«Жизнь Василия Фивейского» в полной мере отразила определенную систему убеждений, сложившихся у Л. Андреева, со всеми противоречиями, свойственными его мятущемуся духу.
Прежде чем перейти к непосредственному анализу повести, важно отметить тот факт, что все ключевые темы и образы, такие как зло, рок, судьба, провидение, бунт, одиночество, поиск истины, – которые составляют внутренний мир произведения, рассматриваются не только как функционально-композиционные единицы повести, но и как философско-мировоззренческие аспекты, выражающие мысль самого автора.
Очевиден тот факт, что книгу Иова и произведение Л. Андреева объединяют тематические, и, в некоторых моментах, даже вербально-парафразные параллели. Начнем с последних: «И случилось это на седьмой год его благополучия, в знойный июльский полдень…», – читаем мы на первых страницах повести[116]. В библейской книге Иова 1 глава, стих 13: « И был день, когда сыновья его и дочери его…»[117] И далее можно проследить картину представленных тематических аллюзий. Но, если история Иова начинается с описания благополучия и внезапно постигших бедствий (из 42 глав этим событиям посвящены только 1-я и 2-я главы), то в «Жизни Василия Фивейского» страшные бедствия сопровождают главного героя, фактически, до самого конца. Упреки Елифаза, Вилдада и Софара, усматривавших причину бедствий, постигших Иова в каком-то тайном грехе: «Верно злоба твоя велика и беззакониям твоим нет конца» (22:5)[118] перекликаются с осуждением о. Василия: «Нестоящий он человек. Ни себя содержать он не умеет, ни жену. Разве это порядок, чтобы у духовного лица жена запоем пила, без стыда, без совести? Попробуй моя запить, я б ей прописал!» – возмущается церковный староста Иван Порфирыч[119]. Однако ключевым моментом становится принципиальное различие двух сюжетов: на тягостные вопрошания Иова (главы с 3-ей по 37) о смысле постигших его несчастий, Бог дает ему ответ «из бури» (главы 38–42). А в повести Л. Андреева мы только сталкиваемся с «молчанием в комнате, свистом и злым шипением метели…», где «нет никого», и тишина стоит «немая и тяжелая, как будто задумался безысходно кто-то большой, опустил глаза и молчит»[120]. Подобное «молчание небес» суровым облаком окружает о. Василия до самой погибели. Бог не ответил ему, как это было в истории с Иовом. Потеря сына так и не была восполнена, тогда как «…благословил Бог последние дни Иова более, нежели прежние… И было у него семь сыновей и три дочери» (глава 42, стихи 12,13)[121].

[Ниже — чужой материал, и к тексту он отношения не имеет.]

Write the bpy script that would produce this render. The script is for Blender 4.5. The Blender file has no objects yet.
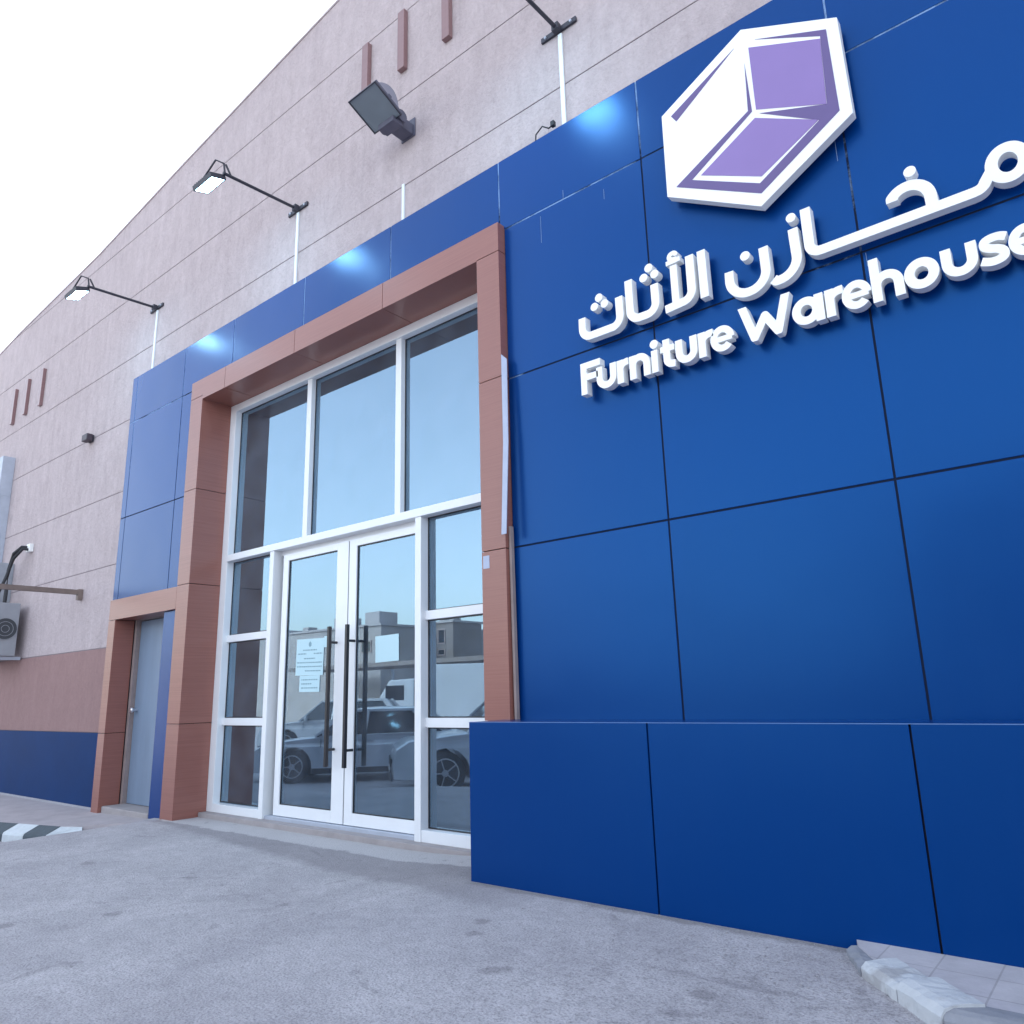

Этот факт смерти детей отца Василия Фивейского в параллели с гибелью детей Иова очень значим. Отчаянным криком взывает к Господу попадья после похорон сына в молитве «всех несчастных матерей: “Господи, возьми мою жизнь, но отдай мое дитя!”»[122]. Тема продолжения жизни в детях очень волновала писателя[123]. Вот как эта идея отразилась в дневнике самого Л. Андреева: «Живем мы совершенными Робинзонами, и это было бы невыносимо, если бы не дети. Вот кто придает смысл даже этой жизни, и только теперь, за этот каторжный год, я оценил их значение. С детьми мы составляем, сколько нас не мало, целое человеческое общество, человечество, со всеми возможностями, в него заложенными: бессмертием, преемственностью, и жизнью идей, совершенствованием, любовью, ревностью, страданием и гениальностью. Перенеси нас в таком составе, как дерн на лопате, на какой-нибудь истинно необитаемый остров, мы будем жить и положим начало новой Америке или Австралии»[124]. У Иова дети гибнут, но эта потеря восполняется под конец повествования. У отца Василия гибнет сын в начале повести и затем рождается новый – воплощение живой гибели[125].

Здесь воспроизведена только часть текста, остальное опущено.